■ Source material:
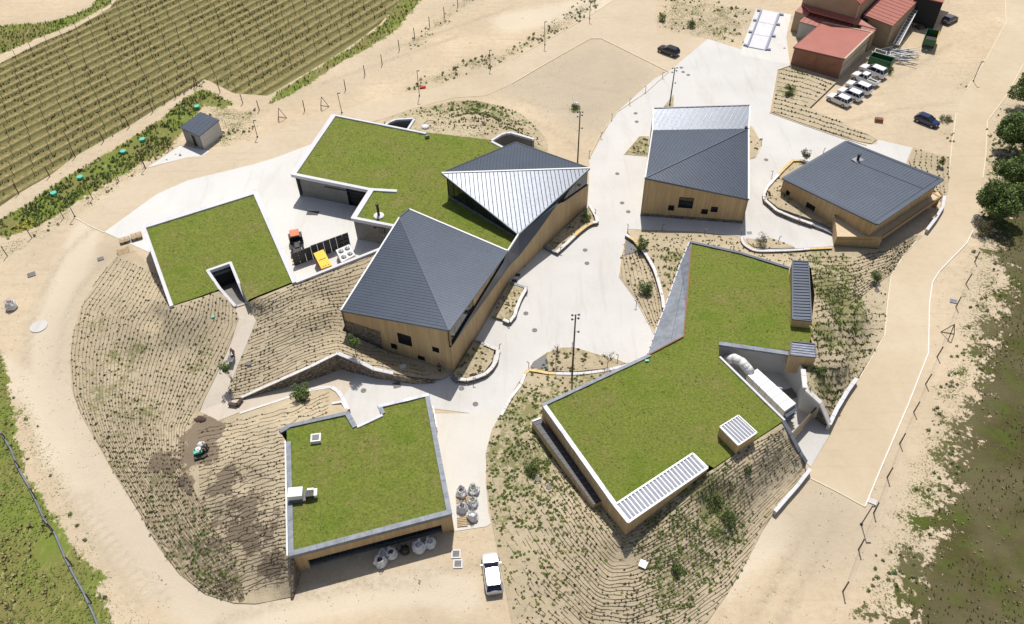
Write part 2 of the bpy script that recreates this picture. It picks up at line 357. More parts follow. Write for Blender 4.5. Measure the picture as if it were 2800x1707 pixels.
# sedum roof
m_, nt, b = NT('sedum_roof'); v = coords(nt)
a = noise(nt, v, 0.18, 5, 0.65); f = noise(nt, v, 3.2, 6, 0.8); g = noise(nt, v, 11.0, 3, 0.7)
col = ramp(nt, a, [(0.34, (0.175, 0.245, 0.030)), (0.48, (0.245, 0.275, 0.055)), (0.56, (0.225, 0.25, 0.05)), (0.68, (0.30, 0.265, 0.095))])
col = mixc(nt, ramp(nt, f, [(0.38, (0.8, 0.8, 0.8)), (0.60, (0, 0, 0))]), col, (0.095, 0.135, 0.018))
col = mixc(nt, ramp(nt, g, [(0.60, (0, 0, 0)), (0.72, (0.5, 0.5, 0.5))]), col, (0.36, 0.34, 0.11))
col = mixc(nt, ramp(nt, noise(nt, v, 0.45, 5, 0.7), [(0.58, (0, 0, 0)), (0.74, (0.55, 0.55, 0.55))]), col, (0.27, 0.215, 0.085))
M['sedum'] = finish(m_, nt, b, col, math_(nt, 'ADD', f, g), bs=0.9, bd=0.15)
M['leaf_lime'] = flat('sedum_leaves', (0.20, 0.25, 0.05), 0.7, 0, 0.4, 1.5)
M['leaf_dk'] = flat('dark_leaves', (0.065, 0.10, 0.022), 0.7, 0, 0.5, 1.2)
M['leaf_meadow'] = flat('meadow_grass_blades', (0.19, 0.24, 0.05), 0.8, 0, 0.35, 0.6)
M['leaf_mid'] = flat('mid_green_leaves', (0.125, 0.18, 0.04), 0.75, 0, 0.5, 1.0)
M['leaf_dry'] = flat('dry_grass_blades', (0.40, 0.34, 0.17), 0.85, 0, 0.35, 1.0)
M['leaf_olive'] = flat('olive_shrub_leaves', (0.155, 0.155, 0.065), 0.8, 0, 0.5, 1.0)
M['yellowflower'] = flat('yellow_flowers', (0.55, 0.50, 0.04), 0.8)
M['bark'] = flat('bark', (0.10, 0.075, 0.05), 0.95, 0, 0.4)
M['hose'] = flat('brown_drip_hose', (0.20, 0.16, 0.105), 0.8)
M['plug'] = flat('young_plug_plants', (0.105, 0.10, 0.045), 0.85, 0, 0.6, 0.5)
M['postwood'] = flat('weathered_wood_post', (0.075, 0.05, 0.035), 0.9, 0, 0.3)
M['wire'] = flat('fence_wire', (0.30, 0.27, 0.23), 0.5, 0.5)
m_, nt, b = NT('window_glass'); b.inputs['Base Color'].default_value = (0.012, 0.015, 0.018, 1); b.inputs['Roughness'].default_value = 0.06; b.inputs['Specular IOR Level'].default_value = 0.6
nt.links.new(ramp(nt, noise(nt, coords(nt), 0.5, 2), [(0.3, (0.008, 0.010, 0.012)), (0.7, (0.03, 0.035, 0.038))]), b.inputs['Base Color']); M['glass'] = m_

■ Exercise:
Quote each line of the listing exactly, but leave the pictures out.

■ Output of the task:
Write part 2 of the bpy script that recreates this picture. It picks up at line 357. More parts follow. Write for Blender 4.5. Measure the picture as if it were 2800x1707 pixels.
# sedum roof
m_, nt, b = NT('sedum_roof'); v = coords(nt)
a = noise(nt, v, 0.18, 5, 0.65); f = noise(nt, v, 3.2, 6, 0.8); g = noise(nt, v, 11.0, 3, 0.7)
col = ramp(nt, a, [(0.34, (0.175, 0.245, 0.030)), (0.48, (0.245, 0.275, 0.055)), (0.56, (0.225, 0.25, 0.05)), (0.68, (0.30, 0.265, 0.095))])
col = mixc(nt, ramp(nt, f, [(0.38, (0.8, 0.8, 0.8)), (0.60, (0, 0, 0))]), col, (0.095, 0.135, 0.018))
col = mixc(nt, ramp(nt, g, [(0.60, (0, 0, 0)), (0.72, (0.5, 0.5, 0.5))]), col, (0.36, 0.34, 0.11))
col = mixc(nt, ramp(nt, noise(nt, v, 0.45, 5, 0.7), [(0.58, (0, 0, 0)), (0.74, (0.55, 0.55, 0.55))]), col, (0.27, 0.215, 0.085))
M['sedum'] = finish(m_, nt, b, col, math_(nt, 'ADD', f, g), bs=0.9, bd=0.15)
M['leaf_lime'] = flat('sedum_leaves', (0.20, 0.25, 0.05), 0.7, 0, 0.4, 1.5)
M['leaf_dk'] = flat('dark_leaves', (0.065, 0.10, 0.022), 0.7, 0, 0.5, 1.2)
M['leaf_meadow'] = flat('meadow_grass_blades', (0.19, 0.24, 0.05), 0.8, 0, 0.35, 0.6)
M['leaf_mid'] = flat('mid_green_leaves', (0.125, 0.18, 0.04), 0.75, 0, 0.5, 1.0)
M['leaf_dry'] = flat('dry_grass_blades', (0.40, 0.34, 0.17), 0.85, 0, 0.35, 1.0)
M['leaf_olive'] = flat('olive_shrub_leaves', (0.155, 0.155, 0.065), 0.8, 0, 0.5, 1.0)
M['yellowflower'] = flat('yellow_flowers', (0.55, 0.50, 0.04), 0.8)
M['bark'] = flat('bark', (0.10, 0.075, 0.05), 0.95, 0, 0.4)
M['hose'] = flat('brown_drip_hose', (0.20, 0.16, 0.105), 0.8)
M['plug'] = flat('young_plug_plants', (0.105, 0.10, 0.045), 0.85, 0, 0.6, 0.5)
M['postwood'] = flat('weathered_wood_post', (0.075, 0.05, 0.035), 0.9, 0, 0.3)
M['wire'] = flat('fence_wire', (0.30, 0.27, 0.23), 0.5, 0.5)
m_, nt, b = NT('window_glass'); b.inputs['Base Color'].default_value = (0.012, 0.015, 0.018, 1); b.inputs['Roughness'].default_value = 0.06; b.inputs['Specular IOR Level'].default_value = 0.6
nt.links.new(ramp(nt, noise(nt, coords(nt), 0.5, 2), [(0.3, (0.008, 0.010, 0.012)), (0.7, (0.03, 0.035, 0.038))]), b.inputs['Base Color']); M['glass'] = m_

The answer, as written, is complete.